A secretária-executiva do Conselho Nacional de Promoção da Igualdade Racial (CNPIR), Larissa Santiago, também reconheceu os avanços na luta pela igualdade racial no Brasil. “Estamos conseguindo discutir o tema com maior clareza e abrangência. As pessoas hoje compreendem melhor o que significa igualdade racial e se engajam mais nessa discussão”, afirmou. Ela atribui esse progresso, em grande parte, ao avanço das políticas educacionais, que incluem a consolidação das leis de cotas nas universidades e a ampliação dessas cotas no setor público.

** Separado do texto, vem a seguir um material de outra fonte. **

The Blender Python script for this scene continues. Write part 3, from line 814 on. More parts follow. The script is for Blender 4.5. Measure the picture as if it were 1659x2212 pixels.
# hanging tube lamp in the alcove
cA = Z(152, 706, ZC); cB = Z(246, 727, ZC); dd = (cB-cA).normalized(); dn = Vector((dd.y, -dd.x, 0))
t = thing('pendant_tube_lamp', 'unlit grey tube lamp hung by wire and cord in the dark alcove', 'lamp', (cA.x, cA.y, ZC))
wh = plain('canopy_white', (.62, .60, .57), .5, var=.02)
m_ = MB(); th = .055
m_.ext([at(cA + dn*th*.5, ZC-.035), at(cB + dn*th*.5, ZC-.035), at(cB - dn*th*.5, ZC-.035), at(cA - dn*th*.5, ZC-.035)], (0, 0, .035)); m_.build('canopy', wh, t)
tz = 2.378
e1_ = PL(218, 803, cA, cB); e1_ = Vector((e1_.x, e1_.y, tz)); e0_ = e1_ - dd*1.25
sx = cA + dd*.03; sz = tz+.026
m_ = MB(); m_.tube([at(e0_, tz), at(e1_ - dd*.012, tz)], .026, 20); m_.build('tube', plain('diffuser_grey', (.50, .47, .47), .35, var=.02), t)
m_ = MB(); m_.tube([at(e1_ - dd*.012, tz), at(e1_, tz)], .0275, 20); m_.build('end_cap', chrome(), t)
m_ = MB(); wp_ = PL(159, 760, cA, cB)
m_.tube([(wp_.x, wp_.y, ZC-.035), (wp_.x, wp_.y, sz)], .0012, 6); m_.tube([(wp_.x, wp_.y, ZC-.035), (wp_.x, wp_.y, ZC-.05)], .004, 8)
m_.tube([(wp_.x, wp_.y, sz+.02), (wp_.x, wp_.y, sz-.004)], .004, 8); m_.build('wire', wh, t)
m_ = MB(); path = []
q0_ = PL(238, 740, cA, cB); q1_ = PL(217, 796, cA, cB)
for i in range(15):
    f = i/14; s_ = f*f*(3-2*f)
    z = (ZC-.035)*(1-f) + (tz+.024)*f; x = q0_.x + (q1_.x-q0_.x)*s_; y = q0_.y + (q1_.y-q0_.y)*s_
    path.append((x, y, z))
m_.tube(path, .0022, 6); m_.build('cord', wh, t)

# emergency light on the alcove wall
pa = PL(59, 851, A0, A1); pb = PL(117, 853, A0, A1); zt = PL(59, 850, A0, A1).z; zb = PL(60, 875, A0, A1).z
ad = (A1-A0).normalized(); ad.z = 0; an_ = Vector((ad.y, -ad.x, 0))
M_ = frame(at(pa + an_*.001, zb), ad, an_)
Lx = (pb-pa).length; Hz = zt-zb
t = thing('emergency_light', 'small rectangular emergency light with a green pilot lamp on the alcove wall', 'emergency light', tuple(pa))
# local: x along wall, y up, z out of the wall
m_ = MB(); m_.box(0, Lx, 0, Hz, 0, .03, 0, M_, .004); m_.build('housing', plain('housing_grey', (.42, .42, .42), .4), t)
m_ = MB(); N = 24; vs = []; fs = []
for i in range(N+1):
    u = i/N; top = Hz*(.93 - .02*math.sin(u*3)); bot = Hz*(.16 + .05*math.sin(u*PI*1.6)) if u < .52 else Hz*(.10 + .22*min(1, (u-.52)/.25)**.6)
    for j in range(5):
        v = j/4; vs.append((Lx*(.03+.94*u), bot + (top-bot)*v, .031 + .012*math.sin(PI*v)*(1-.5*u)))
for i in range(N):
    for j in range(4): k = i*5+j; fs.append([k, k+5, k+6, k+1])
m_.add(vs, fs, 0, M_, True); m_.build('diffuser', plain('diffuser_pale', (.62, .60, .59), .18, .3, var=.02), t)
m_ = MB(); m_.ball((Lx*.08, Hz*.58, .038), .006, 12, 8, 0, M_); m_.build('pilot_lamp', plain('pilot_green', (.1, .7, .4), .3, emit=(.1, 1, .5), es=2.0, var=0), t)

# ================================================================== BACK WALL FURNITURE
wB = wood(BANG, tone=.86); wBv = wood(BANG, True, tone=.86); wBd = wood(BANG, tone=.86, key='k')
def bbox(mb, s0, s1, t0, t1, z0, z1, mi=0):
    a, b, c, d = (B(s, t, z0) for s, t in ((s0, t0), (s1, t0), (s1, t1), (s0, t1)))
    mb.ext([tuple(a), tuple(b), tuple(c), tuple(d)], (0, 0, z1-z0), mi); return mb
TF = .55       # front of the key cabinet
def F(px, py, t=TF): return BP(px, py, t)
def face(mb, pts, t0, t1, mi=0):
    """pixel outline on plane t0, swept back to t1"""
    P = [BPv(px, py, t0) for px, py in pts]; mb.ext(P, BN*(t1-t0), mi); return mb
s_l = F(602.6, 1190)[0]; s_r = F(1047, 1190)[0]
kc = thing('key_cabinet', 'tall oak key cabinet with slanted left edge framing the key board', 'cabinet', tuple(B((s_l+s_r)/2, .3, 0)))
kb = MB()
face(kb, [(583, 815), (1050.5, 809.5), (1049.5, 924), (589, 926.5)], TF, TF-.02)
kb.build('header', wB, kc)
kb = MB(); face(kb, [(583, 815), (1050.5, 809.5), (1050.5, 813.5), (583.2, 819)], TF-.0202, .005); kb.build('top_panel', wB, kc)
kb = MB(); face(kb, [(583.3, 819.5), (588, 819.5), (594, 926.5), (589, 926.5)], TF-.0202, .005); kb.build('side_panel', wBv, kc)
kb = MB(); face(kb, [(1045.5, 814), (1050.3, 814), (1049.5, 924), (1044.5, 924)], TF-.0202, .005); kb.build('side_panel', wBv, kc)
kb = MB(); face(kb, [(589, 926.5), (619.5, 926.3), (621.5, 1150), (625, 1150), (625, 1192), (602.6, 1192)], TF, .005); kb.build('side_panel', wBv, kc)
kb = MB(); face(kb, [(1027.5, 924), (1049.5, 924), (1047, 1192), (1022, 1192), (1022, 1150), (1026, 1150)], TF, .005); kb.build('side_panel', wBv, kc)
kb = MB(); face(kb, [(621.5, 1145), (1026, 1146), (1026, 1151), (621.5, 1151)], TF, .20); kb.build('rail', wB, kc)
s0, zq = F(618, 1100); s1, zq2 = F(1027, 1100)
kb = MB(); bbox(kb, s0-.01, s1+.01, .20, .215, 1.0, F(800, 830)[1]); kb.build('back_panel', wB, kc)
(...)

“Isso se reflete em uma maior presença de pessoas negras nas universidades e cursos técnicos”, acrescentou Larissa, que também notou um aumento no número de professores negros, capazes de trazer novas perspectivas sobre raça, classe e gênero para seus alunos. Entretanto, ela admitiu que o Brasil ainda enfrenta desafios significativos. A diversidade do país, com sua vasta extensão territorial e uma população negra majoritária, exige um acesso equitativo à saúde e à segurança pública.
“O enfrentamento das desigualdades requer uma abordagem transversal nas políticas públicas. Saúde e segurança são essenciais para garantir que nossa população negra tenha pleno acesso a seus direitos”, concluiu Larissa.